Let's be clear — everyone has to learn to drive at some point. Nobody emerged from the womb nailing a parallel park on Lombard Street. Learning is fine. Learning is necessary. But at what point does a magnetic sticker become less of a courtesy warning and more of a get-out-of-jail-free card for cutting across four lanes on 101?
The stickers seem to be multiplying. Whether that's because more people are actually new to driving or because existing drivers have discovered a life hack for avoiding road rage, we're not sure. But the phenomenon raises some legitimate questions about what exactly these drivers are asking of the rest of us.
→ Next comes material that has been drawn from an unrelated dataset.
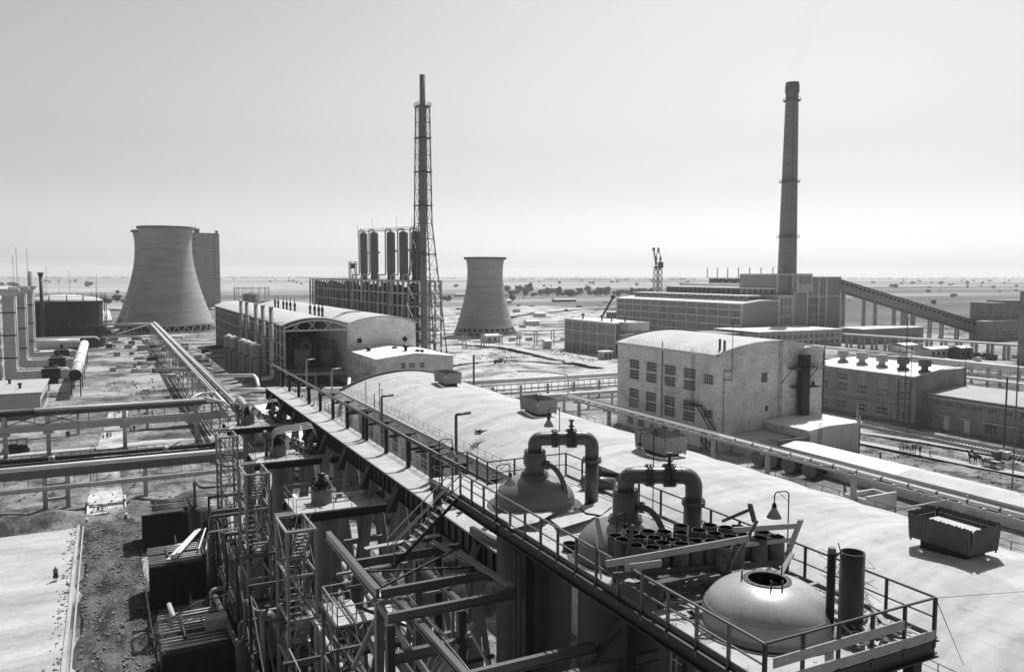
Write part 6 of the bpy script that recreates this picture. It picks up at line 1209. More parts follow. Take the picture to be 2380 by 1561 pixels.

Are we supposed to give them a 50-foot buffer? Forgive the rolling stop at every intersection? Politely ignore the fact that they're going 38 mph in the left lane of 280? And what about the cars sporting multiple faded stickers — if your "new driver" decal has been sun-bleached into oblivion, you're not new anymore. You're just bad at this.
One Bay Area driver put it bluntly: "99% of the time it's an old head that wants to be excused for driving like a dumbass." Harsh? Sure. But spend a week commuting through San Francisco and tell us the frustration isn't earned.
Here's the thing — we're all for courtesy on the road. If a sticker helps a genuinely new driver feel less anxious while they're building confidence, great. But courtesy is a two-way street (pun intended). New drivers still need to learn the rules, check their mirrors, and understand that a sticker is not a substitute for competence.
The bigger issue might be what these stickers reveal about our driving culture: nobody wants to be accountable. Slap a sticker on, and suddenly mediocre driving is everyone else's problem. That's not how roads work — and it's definitely not how personal responsibility works.
Drive safe out there, sticker or not. The rest of us are counting on it.